Let $M \subset U \subset \Bbb R^n$, where $M$ is closed set and $U$ is an open set. Show that if $f\colon M \to \Bbb R$ is a smooth function. Then there is a smooth function $\tilde f\colon M \to \Bbb R$, with $\tilde f_M=f$ and $\operatorname{supp}(\tilde f) \subset U$.
I think I have to use partitions of unity $\{\phi_i\}$ s.t $\sum \phi_i f=f$ then extending $\phi_i$ to $\Bbb R^n$ will solve my purpose. But how go in logical steps?
This is a corollary of Whitney's extension theorem: see Theorem 1 in the link below.
http://www.ams.org/journals/tran/1934-036-01/S0002-9947-1934-1501735-3/S0002-9947-1934-1501735-3.pdf
According to the theorem we can find a smooth function $F$ where $F|_M = f$. Now we would like to have $F|_{U^c} = 0$. Assume we have a smooth function $\phi$ , which has value 1 on $M$ and 0 on $U^c$. Then we can define $\bar{f} = \phi F$ .

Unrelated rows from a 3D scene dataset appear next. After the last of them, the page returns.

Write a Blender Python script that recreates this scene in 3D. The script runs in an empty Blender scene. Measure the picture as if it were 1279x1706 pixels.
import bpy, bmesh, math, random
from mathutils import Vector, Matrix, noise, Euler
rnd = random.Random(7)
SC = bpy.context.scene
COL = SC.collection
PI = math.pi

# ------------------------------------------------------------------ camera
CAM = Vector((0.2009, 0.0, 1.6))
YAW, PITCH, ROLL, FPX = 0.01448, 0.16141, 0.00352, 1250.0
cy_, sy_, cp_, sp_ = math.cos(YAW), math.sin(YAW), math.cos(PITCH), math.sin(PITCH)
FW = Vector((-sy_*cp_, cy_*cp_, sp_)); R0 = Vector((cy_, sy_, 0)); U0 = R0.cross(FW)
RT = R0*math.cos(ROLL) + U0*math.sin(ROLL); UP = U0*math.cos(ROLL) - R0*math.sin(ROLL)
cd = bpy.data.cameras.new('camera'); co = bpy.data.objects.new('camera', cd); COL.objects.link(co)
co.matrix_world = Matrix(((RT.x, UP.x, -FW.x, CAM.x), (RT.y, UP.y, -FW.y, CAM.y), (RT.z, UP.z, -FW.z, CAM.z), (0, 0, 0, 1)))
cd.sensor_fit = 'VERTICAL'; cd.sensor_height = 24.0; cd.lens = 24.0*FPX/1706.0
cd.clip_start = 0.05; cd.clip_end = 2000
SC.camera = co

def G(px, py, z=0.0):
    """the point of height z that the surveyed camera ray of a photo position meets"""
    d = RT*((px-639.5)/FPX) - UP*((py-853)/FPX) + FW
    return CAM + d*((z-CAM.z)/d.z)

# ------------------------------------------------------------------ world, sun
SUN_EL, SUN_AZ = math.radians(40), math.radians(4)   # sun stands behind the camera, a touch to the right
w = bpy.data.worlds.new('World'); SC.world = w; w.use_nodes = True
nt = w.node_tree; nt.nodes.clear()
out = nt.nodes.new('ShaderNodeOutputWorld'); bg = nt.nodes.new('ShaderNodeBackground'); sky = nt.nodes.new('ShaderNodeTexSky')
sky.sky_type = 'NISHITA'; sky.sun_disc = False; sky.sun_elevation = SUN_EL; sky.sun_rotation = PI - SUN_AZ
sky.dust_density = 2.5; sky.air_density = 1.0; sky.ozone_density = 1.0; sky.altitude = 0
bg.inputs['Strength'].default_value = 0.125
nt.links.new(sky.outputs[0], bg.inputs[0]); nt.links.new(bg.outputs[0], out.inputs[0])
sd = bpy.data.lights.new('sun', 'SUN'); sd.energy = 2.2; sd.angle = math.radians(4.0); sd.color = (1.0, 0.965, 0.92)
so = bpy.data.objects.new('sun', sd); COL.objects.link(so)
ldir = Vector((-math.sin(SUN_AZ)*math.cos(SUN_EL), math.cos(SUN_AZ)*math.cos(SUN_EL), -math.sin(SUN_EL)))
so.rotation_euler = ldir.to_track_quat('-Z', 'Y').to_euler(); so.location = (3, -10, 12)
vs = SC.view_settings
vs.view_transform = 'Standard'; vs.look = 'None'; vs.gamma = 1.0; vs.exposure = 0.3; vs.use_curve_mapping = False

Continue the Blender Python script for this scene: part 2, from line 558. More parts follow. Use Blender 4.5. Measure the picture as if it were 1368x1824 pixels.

So, we need to construct $\phi$: If M is compact, the result is known as $C^\infty$ Urysohn lemma: see, e.g here. For non-compact, i.e unbounded closed set $M$ we reduce the problem to the case where $M$ is bounded (hence compact). Find a ball $B \in U \cap M^c$ . WLOG $B = B_1(0)$ Perform the Kelvin transform $$T(x) = \frac{x}{||x||_2^2}$$. This is a smooth homeomorphism $\mathbb{R}^n - 0 \to \mathbb{R}^n - 0$, which sends $M$ to a closed subset of the unit ball and $U$ is mapped to an open subset of $\mathbb{R}^n$. Also, $\mathbb{R}^n - B_1(0) \in U$, so we are in the case where $M$ is compact. Find $\phi$ using the $C^\infty$ Urysohn lemma. Then $\phi (T^{-1}(x))$ is $1$ on M and $0$ on $U^c$ which we wanted to find.
Cover $M$ by an open cover $U_{\alpha}$ such that each $U_{\alpha}$ is contained in $U$. Since $M$ is paracompact, it follows that there exists an open refinement $V_{\alpha}$ of $U_{\alpha}$ such that $\overline{V_{\alpha}} \subset U_{\alpha}$. Now take a subordinate partition of unity by bump functions and multiply their sum with $f$.